### Recorded information

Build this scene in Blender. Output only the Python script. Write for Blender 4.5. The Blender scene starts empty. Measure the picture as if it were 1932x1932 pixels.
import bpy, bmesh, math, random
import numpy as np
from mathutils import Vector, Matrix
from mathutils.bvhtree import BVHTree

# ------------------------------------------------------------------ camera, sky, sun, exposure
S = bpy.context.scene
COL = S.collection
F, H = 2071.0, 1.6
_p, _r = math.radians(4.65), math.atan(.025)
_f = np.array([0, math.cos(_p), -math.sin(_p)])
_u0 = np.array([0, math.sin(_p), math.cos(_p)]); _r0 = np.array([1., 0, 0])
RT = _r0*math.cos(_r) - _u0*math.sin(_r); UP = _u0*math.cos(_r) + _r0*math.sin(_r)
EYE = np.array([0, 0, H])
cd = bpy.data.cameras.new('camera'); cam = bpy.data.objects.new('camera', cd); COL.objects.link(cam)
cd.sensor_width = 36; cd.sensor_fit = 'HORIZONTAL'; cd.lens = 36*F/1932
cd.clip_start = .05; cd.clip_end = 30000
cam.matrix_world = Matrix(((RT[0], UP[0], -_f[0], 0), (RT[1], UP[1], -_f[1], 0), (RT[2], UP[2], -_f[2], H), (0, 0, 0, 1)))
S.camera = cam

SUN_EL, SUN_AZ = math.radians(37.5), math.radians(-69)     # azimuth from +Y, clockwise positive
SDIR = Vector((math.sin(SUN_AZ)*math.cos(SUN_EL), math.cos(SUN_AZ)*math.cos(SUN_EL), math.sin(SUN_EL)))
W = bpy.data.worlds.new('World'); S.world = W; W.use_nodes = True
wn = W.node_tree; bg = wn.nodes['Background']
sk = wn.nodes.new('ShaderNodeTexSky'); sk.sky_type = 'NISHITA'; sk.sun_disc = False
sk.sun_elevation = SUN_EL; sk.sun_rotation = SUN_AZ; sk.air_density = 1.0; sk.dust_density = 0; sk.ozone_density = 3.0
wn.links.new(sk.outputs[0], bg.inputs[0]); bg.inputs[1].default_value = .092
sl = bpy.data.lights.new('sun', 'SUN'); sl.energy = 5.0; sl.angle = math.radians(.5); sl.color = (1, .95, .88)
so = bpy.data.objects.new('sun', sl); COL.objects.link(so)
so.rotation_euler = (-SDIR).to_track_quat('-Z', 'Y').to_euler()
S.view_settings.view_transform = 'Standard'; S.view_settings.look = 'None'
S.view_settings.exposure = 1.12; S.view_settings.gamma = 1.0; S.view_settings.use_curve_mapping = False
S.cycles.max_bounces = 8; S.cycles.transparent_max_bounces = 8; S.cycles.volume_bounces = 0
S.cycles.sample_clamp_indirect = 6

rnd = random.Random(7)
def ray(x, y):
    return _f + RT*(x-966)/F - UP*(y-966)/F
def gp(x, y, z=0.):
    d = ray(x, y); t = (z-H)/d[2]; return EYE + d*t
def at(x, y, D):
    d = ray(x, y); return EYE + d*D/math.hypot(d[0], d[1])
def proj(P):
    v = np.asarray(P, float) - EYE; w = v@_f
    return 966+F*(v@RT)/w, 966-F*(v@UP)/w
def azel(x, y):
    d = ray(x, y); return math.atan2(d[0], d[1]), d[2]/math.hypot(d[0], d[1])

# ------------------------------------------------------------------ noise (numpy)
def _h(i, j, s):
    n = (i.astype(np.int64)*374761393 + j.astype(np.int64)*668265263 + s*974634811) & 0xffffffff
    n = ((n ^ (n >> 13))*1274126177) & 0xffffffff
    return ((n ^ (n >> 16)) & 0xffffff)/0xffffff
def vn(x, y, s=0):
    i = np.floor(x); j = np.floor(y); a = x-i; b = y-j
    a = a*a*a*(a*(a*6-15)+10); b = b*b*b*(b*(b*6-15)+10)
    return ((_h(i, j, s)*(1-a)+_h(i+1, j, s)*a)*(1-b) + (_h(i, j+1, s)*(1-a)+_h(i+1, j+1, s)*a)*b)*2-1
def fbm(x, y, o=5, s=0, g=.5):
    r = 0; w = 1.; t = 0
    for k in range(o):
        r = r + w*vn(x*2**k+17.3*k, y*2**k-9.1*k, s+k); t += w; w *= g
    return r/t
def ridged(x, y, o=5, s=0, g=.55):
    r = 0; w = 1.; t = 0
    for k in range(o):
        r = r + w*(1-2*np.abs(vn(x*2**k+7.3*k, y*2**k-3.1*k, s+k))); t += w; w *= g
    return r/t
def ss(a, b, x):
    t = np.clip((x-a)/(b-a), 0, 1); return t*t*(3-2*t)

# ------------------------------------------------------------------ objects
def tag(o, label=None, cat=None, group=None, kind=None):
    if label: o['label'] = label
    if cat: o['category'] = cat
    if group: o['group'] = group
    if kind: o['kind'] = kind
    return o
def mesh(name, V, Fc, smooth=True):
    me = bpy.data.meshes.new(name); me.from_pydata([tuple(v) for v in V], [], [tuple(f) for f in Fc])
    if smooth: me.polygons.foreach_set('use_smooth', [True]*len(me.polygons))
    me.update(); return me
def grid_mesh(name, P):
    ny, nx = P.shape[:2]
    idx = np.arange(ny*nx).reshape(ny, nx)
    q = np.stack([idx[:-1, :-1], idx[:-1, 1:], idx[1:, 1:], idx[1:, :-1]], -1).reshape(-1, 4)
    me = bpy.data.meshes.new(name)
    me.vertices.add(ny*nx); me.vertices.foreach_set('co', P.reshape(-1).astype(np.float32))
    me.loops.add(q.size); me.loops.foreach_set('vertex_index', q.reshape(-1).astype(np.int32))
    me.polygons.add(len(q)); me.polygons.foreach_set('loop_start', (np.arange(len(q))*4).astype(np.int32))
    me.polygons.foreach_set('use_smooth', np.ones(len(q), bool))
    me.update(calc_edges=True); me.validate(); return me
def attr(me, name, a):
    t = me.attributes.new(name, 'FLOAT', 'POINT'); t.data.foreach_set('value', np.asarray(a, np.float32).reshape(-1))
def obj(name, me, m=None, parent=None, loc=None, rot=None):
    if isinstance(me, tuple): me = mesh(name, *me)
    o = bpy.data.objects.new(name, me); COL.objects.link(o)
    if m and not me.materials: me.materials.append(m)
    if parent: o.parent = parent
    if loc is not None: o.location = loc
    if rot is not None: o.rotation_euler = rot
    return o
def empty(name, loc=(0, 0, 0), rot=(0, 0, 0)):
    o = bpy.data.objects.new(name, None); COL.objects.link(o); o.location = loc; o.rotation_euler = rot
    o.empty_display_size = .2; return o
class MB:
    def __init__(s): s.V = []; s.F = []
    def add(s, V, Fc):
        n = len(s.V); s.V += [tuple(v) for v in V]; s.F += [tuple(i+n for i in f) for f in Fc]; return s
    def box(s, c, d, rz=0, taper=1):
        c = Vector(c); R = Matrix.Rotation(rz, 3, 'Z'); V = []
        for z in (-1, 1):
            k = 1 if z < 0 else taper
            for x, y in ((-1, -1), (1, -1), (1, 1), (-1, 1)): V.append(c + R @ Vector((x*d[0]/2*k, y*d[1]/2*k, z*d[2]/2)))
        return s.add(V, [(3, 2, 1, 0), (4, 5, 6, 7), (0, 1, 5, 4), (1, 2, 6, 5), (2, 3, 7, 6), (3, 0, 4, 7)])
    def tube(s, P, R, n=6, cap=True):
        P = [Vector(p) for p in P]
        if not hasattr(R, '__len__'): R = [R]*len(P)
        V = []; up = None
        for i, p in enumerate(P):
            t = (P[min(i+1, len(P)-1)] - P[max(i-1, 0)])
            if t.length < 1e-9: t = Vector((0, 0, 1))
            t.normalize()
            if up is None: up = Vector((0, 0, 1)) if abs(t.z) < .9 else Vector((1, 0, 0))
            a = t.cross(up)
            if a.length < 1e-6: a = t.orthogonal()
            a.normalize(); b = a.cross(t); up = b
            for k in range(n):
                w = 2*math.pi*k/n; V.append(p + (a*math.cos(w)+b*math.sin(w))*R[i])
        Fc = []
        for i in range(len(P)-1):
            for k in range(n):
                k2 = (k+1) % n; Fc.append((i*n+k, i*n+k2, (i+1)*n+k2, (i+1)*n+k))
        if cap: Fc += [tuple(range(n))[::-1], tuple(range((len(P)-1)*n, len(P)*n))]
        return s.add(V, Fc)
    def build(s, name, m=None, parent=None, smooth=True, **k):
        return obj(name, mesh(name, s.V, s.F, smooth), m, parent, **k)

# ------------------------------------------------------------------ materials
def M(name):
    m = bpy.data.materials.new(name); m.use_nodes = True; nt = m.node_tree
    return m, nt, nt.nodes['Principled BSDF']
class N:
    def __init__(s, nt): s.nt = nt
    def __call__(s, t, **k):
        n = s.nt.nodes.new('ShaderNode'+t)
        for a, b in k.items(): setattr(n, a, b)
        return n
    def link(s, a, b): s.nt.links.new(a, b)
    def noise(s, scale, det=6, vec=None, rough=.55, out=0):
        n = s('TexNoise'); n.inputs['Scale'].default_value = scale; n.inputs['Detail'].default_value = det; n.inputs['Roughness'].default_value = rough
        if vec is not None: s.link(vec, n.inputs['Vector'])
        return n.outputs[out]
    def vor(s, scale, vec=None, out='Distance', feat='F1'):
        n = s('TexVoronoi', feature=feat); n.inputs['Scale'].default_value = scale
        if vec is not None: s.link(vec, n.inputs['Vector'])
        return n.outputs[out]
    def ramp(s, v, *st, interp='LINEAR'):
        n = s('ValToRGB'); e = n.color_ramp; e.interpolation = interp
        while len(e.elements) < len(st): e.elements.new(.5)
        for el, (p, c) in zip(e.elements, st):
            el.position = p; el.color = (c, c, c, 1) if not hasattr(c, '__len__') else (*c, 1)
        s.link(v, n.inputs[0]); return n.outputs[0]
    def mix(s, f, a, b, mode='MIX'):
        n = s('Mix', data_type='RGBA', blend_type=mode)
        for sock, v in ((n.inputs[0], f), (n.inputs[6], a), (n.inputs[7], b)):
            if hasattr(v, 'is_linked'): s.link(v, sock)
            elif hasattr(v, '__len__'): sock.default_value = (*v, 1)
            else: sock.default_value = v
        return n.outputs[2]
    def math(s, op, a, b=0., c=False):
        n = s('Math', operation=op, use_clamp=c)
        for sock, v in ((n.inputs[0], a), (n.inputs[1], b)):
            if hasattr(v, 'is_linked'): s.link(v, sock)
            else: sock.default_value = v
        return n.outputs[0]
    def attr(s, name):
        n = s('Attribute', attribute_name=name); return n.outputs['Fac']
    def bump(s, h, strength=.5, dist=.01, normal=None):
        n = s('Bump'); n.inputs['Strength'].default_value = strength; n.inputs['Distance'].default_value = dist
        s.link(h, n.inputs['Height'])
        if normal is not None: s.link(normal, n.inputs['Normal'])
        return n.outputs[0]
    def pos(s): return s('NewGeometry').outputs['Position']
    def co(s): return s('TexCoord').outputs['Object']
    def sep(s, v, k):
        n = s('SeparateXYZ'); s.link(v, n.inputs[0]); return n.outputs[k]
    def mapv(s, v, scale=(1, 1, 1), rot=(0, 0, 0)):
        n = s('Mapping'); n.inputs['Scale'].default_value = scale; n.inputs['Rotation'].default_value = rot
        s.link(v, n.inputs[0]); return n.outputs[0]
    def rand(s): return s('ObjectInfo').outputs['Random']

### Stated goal
Using the data above, restate word for word the lines from its opening line through the line that contains "from mathutils.bvhtree import BVHTree", and no more.

### Written answer
Build this scene in Blender. Output only the Python script. Write for Blender 4.5. The Blender scene starts empty. Measure the picture as if it were 1932x1932 pixels.
import bpy, bmesh, math, random
import numpy as np
from mathutils import Vector, Matrix
from mathutils.bvhtree import BVHTree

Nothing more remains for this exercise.